6組が研究成果を発表した秩父サイエンスアカデミー=21日午後、秩父市熊木町の秩父看護専門学校
実家で原木シイタケの栽培を行っている、長瀞町立長瀞中学校1年の中畝蒼さん(13)は、「原木への刺激でシイタケの収穫数の変化はあるのか」と題した研究成果を発表した。中畝さんは幼少期に祖父や父から教わった、「雷がシイタケの原木に落ちると、シイタケが良くとれる」という話をヒントに、原木をハンマーでたたいて刺激を与え、シイタケの収穫量を増やす実験に取り組んだ。
2021年4月、中畝さんは原木6本にシイタケの種駒を植菌。22年11月~23年4月までの期間、3本にはゴムハンマーで1週間に一度、10回ずつたたいて振動を与え続けた。同期間中の日平均気温などを小まめにチェックしながら収穫調査を行った結果、ハンマーで振動を与えた原木のシイタケ収穫量は、振動を加えなかった原木よりも5個多い16個。「原木の木口に振動処理をすることによって、発育適温を下回っていても、シイタケの発育を促進させる効果がある」という成果を得た。
発表後、中畝さんは「生産者の減少などで、原木シイタケの生産量は減少が続いている。今後も振動数を変えてみたり、いろいろな音楽を聴かせてみたりと、さまざまな栽培法に挑戦し、生産量増加に少しでも貢献できたら」と笑顔で話した。
このほか、参加した高校生からは、県立秩父高校2年の中林新さん、森田智久さん、行本迅さんが「より良いグランピングにするためには」、県立秩父農工科学高校3年の新井希菜さん、高橋燦太さん、野口ほのかさん、原島君佳さんが「第3のみつの研究と新たな取り組みについて」を発表した。
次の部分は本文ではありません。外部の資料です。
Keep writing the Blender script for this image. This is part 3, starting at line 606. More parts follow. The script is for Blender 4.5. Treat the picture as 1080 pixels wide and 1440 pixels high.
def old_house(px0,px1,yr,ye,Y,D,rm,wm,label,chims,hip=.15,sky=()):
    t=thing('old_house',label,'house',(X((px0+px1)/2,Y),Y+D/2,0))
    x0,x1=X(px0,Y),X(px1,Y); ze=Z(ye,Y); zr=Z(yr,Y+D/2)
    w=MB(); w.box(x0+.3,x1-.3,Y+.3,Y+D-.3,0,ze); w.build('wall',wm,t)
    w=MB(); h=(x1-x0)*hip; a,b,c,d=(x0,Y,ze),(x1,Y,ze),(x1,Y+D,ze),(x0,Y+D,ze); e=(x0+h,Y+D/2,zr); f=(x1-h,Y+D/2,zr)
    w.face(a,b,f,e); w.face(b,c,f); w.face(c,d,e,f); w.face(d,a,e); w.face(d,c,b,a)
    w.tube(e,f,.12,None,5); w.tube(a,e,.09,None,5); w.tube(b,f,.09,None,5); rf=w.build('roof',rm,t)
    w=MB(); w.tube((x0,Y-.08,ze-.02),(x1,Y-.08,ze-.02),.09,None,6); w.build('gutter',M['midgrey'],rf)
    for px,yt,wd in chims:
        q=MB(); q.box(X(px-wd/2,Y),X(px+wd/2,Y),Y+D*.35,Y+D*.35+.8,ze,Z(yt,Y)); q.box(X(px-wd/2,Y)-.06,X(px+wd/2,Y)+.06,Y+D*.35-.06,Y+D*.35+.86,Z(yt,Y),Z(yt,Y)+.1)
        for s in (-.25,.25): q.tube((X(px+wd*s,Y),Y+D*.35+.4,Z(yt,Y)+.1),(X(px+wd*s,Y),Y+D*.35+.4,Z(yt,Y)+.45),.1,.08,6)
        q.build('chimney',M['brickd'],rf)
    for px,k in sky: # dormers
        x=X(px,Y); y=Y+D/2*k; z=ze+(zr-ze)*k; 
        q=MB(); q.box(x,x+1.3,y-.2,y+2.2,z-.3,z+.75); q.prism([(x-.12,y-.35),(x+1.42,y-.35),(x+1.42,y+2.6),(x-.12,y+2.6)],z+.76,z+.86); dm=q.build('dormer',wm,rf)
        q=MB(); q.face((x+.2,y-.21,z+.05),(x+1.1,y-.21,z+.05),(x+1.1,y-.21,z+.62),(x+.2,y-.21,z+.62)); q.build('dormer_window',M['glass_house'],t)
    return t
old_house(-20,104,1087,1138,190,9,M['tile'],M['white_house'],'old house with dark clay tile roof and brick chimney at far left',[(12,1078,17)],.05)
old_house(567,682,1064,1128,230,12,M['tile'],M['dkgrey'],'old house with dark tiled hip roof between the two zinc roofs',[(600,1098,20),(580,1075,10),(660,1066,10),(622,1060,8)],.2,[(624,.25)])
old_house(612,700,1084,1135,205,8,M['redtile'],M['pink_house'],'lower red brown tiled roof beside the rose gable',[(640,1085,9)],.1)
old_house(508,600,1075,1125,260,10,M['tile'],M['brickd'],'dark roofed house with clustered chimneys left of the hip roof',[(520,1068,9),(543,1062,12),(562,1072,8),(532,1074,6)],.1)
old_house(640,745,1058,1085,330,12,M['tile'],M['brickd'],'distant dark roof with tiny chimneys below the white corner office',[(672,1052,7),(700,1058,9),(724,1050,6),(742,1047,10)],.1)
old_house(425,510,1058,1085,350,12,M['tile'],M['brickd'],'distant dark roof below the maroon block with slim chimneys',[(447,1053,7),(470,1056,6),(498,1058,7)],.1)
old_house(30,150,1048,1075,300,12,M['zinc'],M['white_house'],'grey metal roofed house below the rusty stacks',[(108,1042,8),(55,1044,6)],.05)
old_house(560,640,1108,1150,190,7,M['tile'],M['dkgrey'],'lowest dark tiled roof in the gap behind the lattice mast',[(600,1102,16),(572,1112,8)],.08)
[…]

行政や企業からは、県秩父農林振興センター谷口美洋子さんが「秩父地域のシカに関する現状と取り組み」、戸田乳業(小鹿野町)の加藤木隆さんが「資源を活かすものづくり」、県立川の博物館藤田宏之さんが「秩父地方のトウキョウサンショウウオとその現状」についての調査などを説明した。